## DESCRIPTION OF THE TASK
Track down each line that has the word "scene" and copy it.

[start of DATA BLOCK]

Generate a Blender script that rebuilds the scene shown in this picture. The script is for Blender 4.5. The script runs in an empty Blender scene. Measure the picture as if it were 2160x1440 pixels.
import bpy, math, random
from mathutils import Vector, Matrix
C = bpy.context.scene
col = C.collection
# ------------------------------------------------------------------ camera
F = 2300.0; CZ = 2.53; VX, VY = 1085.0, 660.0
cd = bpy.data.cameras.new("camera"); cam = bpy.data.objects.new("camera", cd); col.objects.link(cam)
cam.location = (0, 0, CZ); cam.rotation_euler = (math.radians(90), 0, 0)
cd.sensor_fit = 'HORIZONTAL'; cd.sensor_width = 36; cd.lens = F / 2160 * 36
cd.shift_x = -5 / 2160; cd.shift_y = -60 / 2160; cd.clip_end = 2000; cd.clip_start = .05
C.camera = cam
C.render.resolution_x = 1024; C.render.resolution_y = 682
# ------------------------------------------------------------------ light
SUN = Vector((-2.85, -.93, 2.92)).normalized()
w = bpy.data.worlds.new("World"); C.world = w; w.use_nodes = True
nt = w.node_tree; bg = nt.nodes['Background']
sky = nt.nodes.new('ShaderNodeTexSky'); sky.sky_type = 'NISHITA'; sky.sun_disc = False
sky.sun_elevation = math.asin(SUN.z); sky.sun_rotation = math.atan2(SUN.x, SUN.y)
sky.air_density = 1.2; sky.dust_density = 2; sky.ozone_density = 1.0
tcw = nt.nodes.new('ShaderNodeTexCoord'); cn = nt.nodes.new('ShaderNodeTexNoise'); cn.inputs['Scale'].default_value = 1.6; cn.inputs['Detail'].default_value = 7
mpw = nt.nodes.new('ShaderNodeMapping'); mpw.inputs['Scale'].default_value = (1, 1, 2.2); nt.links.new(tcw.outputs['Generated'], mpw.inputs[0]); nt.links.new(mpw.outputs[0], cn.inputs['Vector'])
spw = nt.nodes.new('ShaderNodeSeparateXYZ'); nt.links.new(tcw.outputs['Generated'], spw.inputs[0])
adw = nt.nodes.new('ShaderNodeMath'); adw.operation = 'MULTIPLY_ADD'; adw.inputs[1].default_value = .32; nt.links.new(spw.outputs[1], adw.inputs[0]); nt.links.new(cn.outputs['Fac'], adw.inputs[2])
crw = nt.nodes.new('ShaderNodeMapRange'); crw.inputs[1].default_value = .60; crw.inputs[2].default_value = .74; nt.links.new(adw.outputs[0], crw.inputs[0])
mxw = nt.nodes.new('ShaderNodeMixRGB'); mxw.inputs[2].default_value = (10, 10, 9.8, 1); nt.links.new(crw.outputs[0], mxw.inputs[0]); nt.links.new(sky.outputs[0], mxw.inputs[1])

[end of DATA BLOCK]

## RESPONSE TO THIS TASK
Generate a Blender script that rebuilds the scene shown in this picture. The script is for Blender 4.5. The script runs in an empty Blender scene. Measure the picture as if it were 2160x1440 pixels.
C = bpy.context.scene